The Excessively High Stock Trading Stamp Duty Must Now Be Adjusted
Author: [Site Administrator]
Source: [Fund Analysis]
Article type: Regular article
Published: 2007-11-24 17:48:28
Column: Expert Perspectives
The recent news that future large mainland stock IPOs should use A-shares as the primary listing venue carries great significance. It simultaneously addresses two issues this column has repeatedly emphasized: first, the excessively low proportion of blue-chip A-share listings; second, the protection and rational utilization of quality listed company resources.
Once this new policy is implemented, under the Securities Law, the quasi-illegal blue-chip stocks with ultra-low float ratios currently in the A-share market will no longer increase. Had this policy been implemented earlier, PetroChina's A-share float would not be the current 4 billion shares but should be at least no fewer than 18 billion shares.

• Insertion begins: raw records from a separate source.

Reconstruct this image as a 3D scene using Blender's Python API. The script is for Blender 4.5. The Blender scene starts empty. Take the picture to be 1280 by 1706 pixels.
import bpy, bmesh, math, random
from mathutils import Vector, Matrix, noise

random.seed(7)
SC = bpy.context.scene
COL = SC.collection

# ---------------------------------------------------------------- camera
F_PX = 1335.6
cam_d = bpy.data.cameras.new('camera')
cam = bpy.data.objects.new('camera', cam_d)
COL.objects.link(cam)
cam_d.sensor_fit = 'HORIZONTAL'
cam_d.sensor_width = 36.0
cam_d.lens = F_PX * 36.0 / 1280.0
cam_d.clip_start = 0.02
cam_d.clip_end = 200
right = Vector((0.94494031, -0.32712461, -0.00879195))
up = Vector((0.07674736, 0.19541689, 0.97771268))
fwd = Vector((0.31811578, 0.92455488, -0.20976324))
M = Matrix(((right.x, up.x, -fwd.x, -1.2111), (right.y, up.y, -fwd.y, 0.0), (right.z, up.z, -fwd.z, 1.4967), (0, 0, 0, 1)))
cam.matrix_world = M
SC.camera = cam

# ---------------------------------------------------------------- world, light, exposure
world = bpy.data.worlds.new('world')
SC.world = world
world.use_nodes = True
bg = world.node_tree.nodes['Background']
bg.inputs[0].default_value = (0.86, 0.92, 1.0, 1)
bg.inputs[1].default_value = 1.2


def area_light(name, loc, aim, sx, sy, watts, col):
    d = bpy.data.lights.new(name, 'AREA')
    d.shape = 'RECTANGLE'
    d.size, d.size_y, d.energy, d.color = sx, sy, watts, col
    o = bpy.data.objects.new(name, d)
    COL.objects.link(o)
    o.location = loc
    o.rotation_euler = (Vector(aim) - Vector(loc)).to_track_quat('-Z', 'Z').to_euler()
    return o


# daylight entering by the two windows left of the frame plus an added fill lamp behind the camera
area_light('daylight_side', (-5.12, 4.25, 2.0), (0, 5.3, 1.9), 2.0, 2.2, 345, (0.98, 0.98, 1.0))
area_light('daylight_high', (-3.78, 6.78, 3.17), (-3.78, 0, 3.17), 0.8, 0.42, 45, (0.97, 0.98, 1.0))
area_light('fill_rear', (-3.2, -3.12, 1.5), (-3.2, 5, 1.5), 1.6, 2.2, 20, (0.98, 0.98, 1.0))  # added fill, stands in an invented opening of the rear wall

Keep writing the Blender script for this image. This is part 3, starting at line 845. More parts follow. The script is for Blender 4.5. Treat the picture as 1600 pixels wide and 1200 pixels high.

Imagine: if the stock's A-share float were 18 billion shares, would the farce of a 48-yuan opening price have been possible?
It can be said that once the issue of excessively low blue-chip float ratios is resolved, the market's operating structure will have a rational foundation. If the most important A-shares lack a rational operating structure, then building a rational foundation for a multi-tiered capital market is even less feasible. In a sense, solving this problem is a deepening of the share-structure reform — extremely important. However, a new legacy issue arises: how to ensure these already-listed quasi-illegal blue-chips with insufficient float ratios reach compliance within a deadline. Otherwise, these stocks will become scarce resources that, after index futures launch, create serious speculative hazards.
But the resolution of this operating structure foundation is only one level of the problem. The market is not composed solely of tradable stocks — an equally important issue is whether transaction costs fall within a reasonable range. No matter how good the market system and structural design, if an artificially super-high transaction cost is imposed, the operation of that system and structure will ultimately face crisis. World capital market history demonstrates that reducing stock trading stamp duty is a general trend. The very purpose of market design is to facilitate transactions and lower costs — otherwise, there is no reason for the market to exist.
A serious misconception currently exists: that there is rampant liquidity, too much money, and therefore excessive speculation. This column has already refuted this fallacy in previous articles. A conclusive point can be restated: given the massive quantity of listable resources, there is no liquidity glut. In the long run, we actually face the enormous challenge of insufficient liquidity. Consider: currently there are fewer than 2,000 A-share listed companies, while India has over three times that number. For A-shares to merely reach India's scale, at least 4,000 more companies would need to be listed in the short to medium term. Can our supposedly surplus liquidity immediately absorb 4,000 companies?
Transaction cost design is one of the most fundamental issues in market construction. An excessively high stamp duty is harmful to the market in every way and beneficial in none. As for its supposed regulatory function, facts have proven it a complete failure. After the stamp duty hike in May, the market actually rose from 3400 to 6100 in less than five months, creating an even more dangerous blue-chip bubble. The effectiveness of such regulation — facts have already provided the answer.
Once the blue-chip float ratio problem is resolved, returning stock trading stamp duty to its pre-May level should be placed on the agenda. Only with reasonable transaction costs can there be a reasonable market environment, making it possible for an even larger pool of listable resources to be developed more smoothly.
Some may worry that lowering stamp duty now would trigger a new round of speculation. This thinking is just as absurd as believing the May stamp duty hike could suppress market speculation. The market is more fundamentally about supply and demand — the most effective method for curbing speculation has always been increasing supply. May I ask: the current stamp duty level far exceeds international levels and is absolutely unsustainable in a globalized context. It must inevitably be changed. If we don't change it during a correction, we're missing a chance to correct the error. Does anyone want to add fuel to the fire during the next rally instead?
An even more erroneous idea is to stockpile stamp duty reduction as a future market-rescue tool. If such thinking persists, it means the regulatory mindset is still trapped in the old circle. In fact, A-share history shows that policy tops and policy bottoms have never been the true tops and bottoms. All true tops and bottoms have never been caused by any single policy. Policy is just one component force, not the resultant itself. This must be clearly understood.
Managing the market requires grand vision and broad perspective. The most important thing for the market right now is to perfect a multi-tiered, efficient capital market, and then enable more companies to grow through the capital market, becoming new sources of creativity and driving force for China's economy.
An efficient capital market obviously cannot be one whose transaction costs are several times higher than the world average. A market that uses stamp duty increases to regulate speculation obviously cannot be a mature market. The excessively high stock trading stamp duty has reached the point where it must be adjusted — this deserves sufficient thought and attention.